Per concludere, voglio raccontare alcuni aneddoti relativi agli scontri avvenuti ad Ostiense.
Si è trattato di un evento, per certi versi, emblematico – anche se del tutto marginale, assolutamente nulla di eclatante, quasi inevitabile – oserei dire – dopo un mese di rapporti pressocché quotidiani con le forze dell’ordine. Quella piazza è stata, tuttavia, un riassunto perfetto degli umori e delle tendenze che abbiamo imparato a conoscere nelle ultime settimane. In mezzo a quella confusione, infatti, c’era tutto: c’era la spontaneità del gesto – se vogliamo un po’ ingenuo – degli studenti, che decidono lì per lì di entrare nella stazione per bloccare la viabilità; c’era la risposta repressiva del governo, che manda a protezione dei tornelli venti camionette stipate di poliziotti con ordini ambigui – la violenza degli agenti, infatti, è sembrata a molti immotivata, esagerata, quasi fuori luogo; c’era la volontà, da parte di alcuni, di scaldare gli animi – sono volati oggetti, è vero, ma chi li ha lanciati era ben lontano dal teatro dello scontro, al riparo, in tutta sicurezza; e la capacità, da parte di tutti, di freddare gli animi, non farsi coinvolgere, richiamare alla razionalità i presenti e riportare la calma – io stessa ho imposto ad alcuni di togliersi i caschi, anche se "solo per protezione", e le teste calde sono state poi isolate e allontanate. E c’era, infine, la complessità di tante piccole situazioni, molto più umane di quanto non sembri.
Arrivati al circo Massimo, io ed alcuni amici ci avviciniamo alle camionette della polizia per chiedere spiegazioni.

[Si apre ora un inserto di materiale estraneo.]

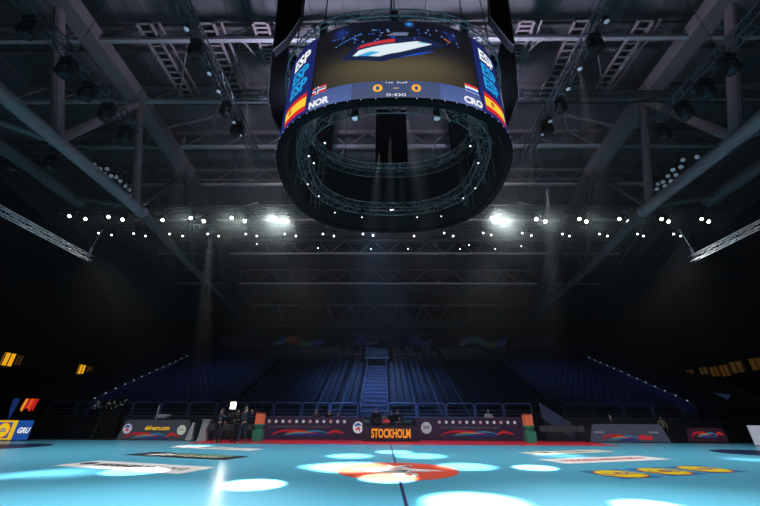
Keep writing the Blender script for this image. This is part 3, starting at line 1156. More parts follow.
# seats
M_seat = mat('navy_seat', (0.012, 0.022, 0.055), 0.5, noise=0.25, scale=0.4)
seat = MB()
seat.box((0, -0.02, 0.40), (0.42, 0.38, 0.05), Euler((R(6), 0, 0)))
seat.box((0, 0.2, 0.62), (0.42, 0.05, 0.44), Euler((R(-10), 0, 0)))
seat.box((0, 0.1, 0.2), (0.06, 0.08, 0.4))
seat.box((-0.2, 0.05, 0.44), (0.03, 0.3, 0.03)).box((0.2, 0.05, 0.44), (0.03, 0.3, 0.03))
s0 = None
spots = []
for r in range(NROW - 1):
    y, z = tread(r)
    x = AX - 26.6
    while x < AX + 26.6:
        blocked = any(abs(x - a) < 0.36 for a in aisles) or (CS0 - 0.35 < x < CS1 + 0.35)
        if abs(abs(x - AX) - 22.04) < 0.5:
            blocked = True
        if r >= 12 and CS0 - 0.9 < x < CS1 + 0.9:
            blocked = True
        if not blocked:
            spots.append((x, y + 0.45, z + ROW * RK))
        x += 0.52
near = sorted([q for q in spots if abs(q[0] - AX) < 21], key=lambda q: (round(q[1], 2), abs(q[0] - AX)))[:300]
ns = set(near)
for q in near:
    if s0 is None:
        s0 = seat.build('stadium_seat', M_seat, loc=(0, 0, 0))
        tag(s0, 'navy blue plastic seat in the lowest rows of the far stand', 'seat', 'navy seats in the lowest rows')
        o = s0
    else:
        o = s0.copy()
        C.objects.link(o)
    o.location = q
m = MB()
for q in spots:
    if q in ns:
        continue
    b = len(m.v)
    m.v += [v + Vector(q) for v in seat.v]
    m.f += [tuple(b + i for i in f) for f in seat.f]
tag(m.build('upper_seat_rows', M_seat), 'mass of navy blue seats filling the higher rows of the far stand', 'seats', kind='stuff')

# central staircase with portal
M_bluesteel = mat('blue_lit_steel', (0.24, 0.30, 0.48), 0.45, 0.2)
t = thing('staircase', 'wide blue central staircase climbing through the far stand to a portal', 'staircase', ((CS0 + CS1) / 2, SF, SZ))
m = MB()
NS = 26
xm_ = (CS0 + CS1) / 2
y0, z0 = SF + 0.9, SZ
yP, zP = tread(12)
for i in range(NS):
    a, b = y0 + (yP - y0) * i / NS, y0 + (yP - y0) * (i + 1) / NS
    zz = z0 + (zP + 0.2 - z0) * (i + 1) / NS
    m.box(((CS0 + CS1) / 2, (a + b) / 2, (zz + z0) / 2 + 0.1), (CS1 - CS0, b - a, zz - z0 + 0.25))
ns_ = MB()
for i in range(0, NS, 2):
    b = y0 + (yP - y0) * i / NS
    zz = z0 + (zP + 0.2 - z0) * (i + 1) / NS
    ns_.box((xm_, b - 0.02, zz + 0.24), (CS1 - CS0, 0.08, 0.06))
ns_.build('lit_tread_edge', M_bluesteel, t)  # added pale strips imitate light catching the treads
m.build('steps', mat('blue_grey_step', (0.07, 0.085, 0.16), 0.6, noise=0.25, scale=3), t)
for x in (CS0 - 0.06, CS1 + 0.06):
    h = MB()
    h.tube((x, y0, SZ + 1.1), (x, yP, zP + 1.15), 0.035, 6)
    h.tube((x, y0, SZ + 0.65), (x, yP, zP + 0.7), 0.022, 6)
    for i in range(9):
        y = y0 + (yP - y0) * i / 8
        z = SZ + (zP - SZ) * i / 8
        h.tube((x, y, z), (x, y, z + 1.12), 0.026, 6)
    h.build('handrail', M_bluesteel, t)
t = thing('portal', 'dark stair portal with a pale railing on top in the far stand', 'portal', ((CS0 + CS1) / 2, yP, zP))
xm = (CS0 + CS1) / 2
MB().box((xm, yP + 0.3, zP + 0.75), (2.3, 0.5, 0.9)).build('shade_block', M_black, t)  # solid black block standing in for the shaded hollow of the portal
MB().box((xm, yP + 0.3, zP + 1.27), (2.5, 0.6, 0.14)).build('lintel', M_bluesteel, t)
m = MB()
for i in range(12):
    x = xm - 1.2 + 2.4 * i / 11
    m.tube((x, yP + 0.1, zP + 1.34), (x, yP + 0.1, zP + 2.3), 0.02, 5)
m.tube((xm - 1.2, yP + 0.1, zP + 2.3), (xm + 1.2, yP + 0.1, zP + 2.3), 0.035, 6)
m.tube((xm - 1.2, yP + 0.1, zP + 1.85), (xm + 1.2, yP + 0.1, zP + 1.85), 0.02, 6)
m.build('railing', M_bluesteel, t)
MB().box((xm, yP + 0.14, zP + 1.8), (2.3, 0.03, 0.8)).build('panel', mat('grey_panel', (0.05, 0.06, 0.08), 0.5), t)

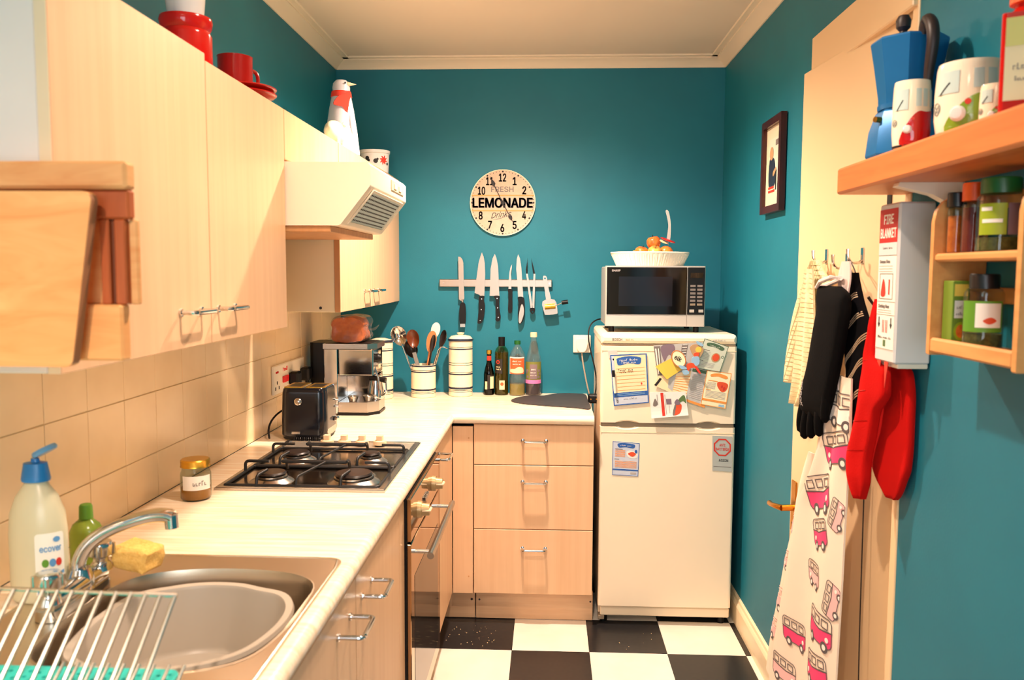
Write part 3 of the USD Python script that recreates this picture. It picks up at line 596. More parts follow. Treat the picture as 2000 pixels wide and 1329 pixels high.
part(t, 'crank', tube([(.034, KY-.024, 1.328), (.048, KY-.026, 1.334), (.066, KY-.03, 1.343)], .002, 8), 'steel'); part(t, 'crank_knob', cyl((.064, KY-.03, 1.343), (.094, KY-.03, 1.348), .010), 'black_plastic', 'black crank knob')

# ---------------------------------------------------------------- sockets and cables
so_ = thing('wall_socket', 'cream single wall socket beside the fridge with a plug in it', 'socket')
part(so_, 'plate', box(.122, .207, YB-.010, YB-.0005, 1.100, 1.186, .003), 'white_plastic')
pg = part(so_, 'plug', put(cat(prism(smooth_poly([(-.024, .025), (.024, .025), (.024, -.01), (.012, -.032), (-.012, -.032), (-.024, -.01)], 4), .028)), (.163, YB-.010, 1.140), (1, 0, 0), (0, 0, 1)), 'white_plastic')
part(pg, 'cable', tube([(.164, YB-.02, 1.112), (.166, YB-.022, 1.08), (.176, YB-.02, 1.02), (.190, YB-.018, .95), (.207, YB-.016, .88), (.215, YB-.016, .80)], .0038, 10, smooth=24), 'cable_grey', 'pale cable')
bk = thing('loose_plug', 'black plug hanging on its cable between worktop and fridge', 'plug')
part(bk, 'plug_body', box(.183, .233, 3.70, 3.735, .898, .94, .008), 'black_plastic')
for x in (.195, .220): part(bk, 'pin', box(x-.003, x+.003, 3.688, 3.70, .916, .922, .001), 'brass')
part(bk, 'cable', tube([(.215, 3.72, .938), (.220, 3.73, .97), (.218, 3.75, 1.03), (.196, 3.78, 1.13), (.186, 3.80, 1.20), (.196, 3.82, 1.245), (.225, 3.84, 1.268), (.262, 3.86, 1.270), (.30, 3.86, 1.2415)], .0032, 10, smooth=40), 'black_plastic')
cs = thing('cooker_socket', 'white double socket plate with a red switch on the cream tiles', 'socket')
TX = XL+.009
def lw(m, y, z, x=TX):   # flat things on the left wall: local x -> +y is reading direction from the room (towards the end wall)
    return put(m, (x, y, z), (0, 1, 0), (0, 0, 1))
part(cs, 'plate', box(TX, TX+.009, 2.965, 3.345, 1.030, 1.138, .003), 'white_plastic')
part(cs, 'neon', box(TX+.008, TX+.010, 2.99, 3.02, 1.108, 1.116), 'red_glaze', 'small red neon')
part(cs, 'lettering', lw(script(4, .016, .0012, True, .055, 0, 0), 3.10, 1.117, TX+.009), 'socket_red', 'red printed switch mark')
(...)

Un agente sulla cinquantina, molto disponibile, ci spiega con serenità che loro non erano lì durante il tafferuglio, che sono stati chiamati dopo, e quindi non sanno dire; ma che anche i poliziotti hanno paura di fronte alla folla – sebbene disarmata; che la violenza può variare, e a volte è casuale, ma a volte sono gli ordini, e quelli non si discutono; che in fondo lui, personalmente, è dalla nostra parte – e ci augura una buona giornata.
Le parole che conosciamo, in effetti, non bastano più a descrivere situazioni come queste. Forse bisognerebbe inventarsene di nuove: forse solo così potremo raccontare, o anche solo pensare, quello che sarà.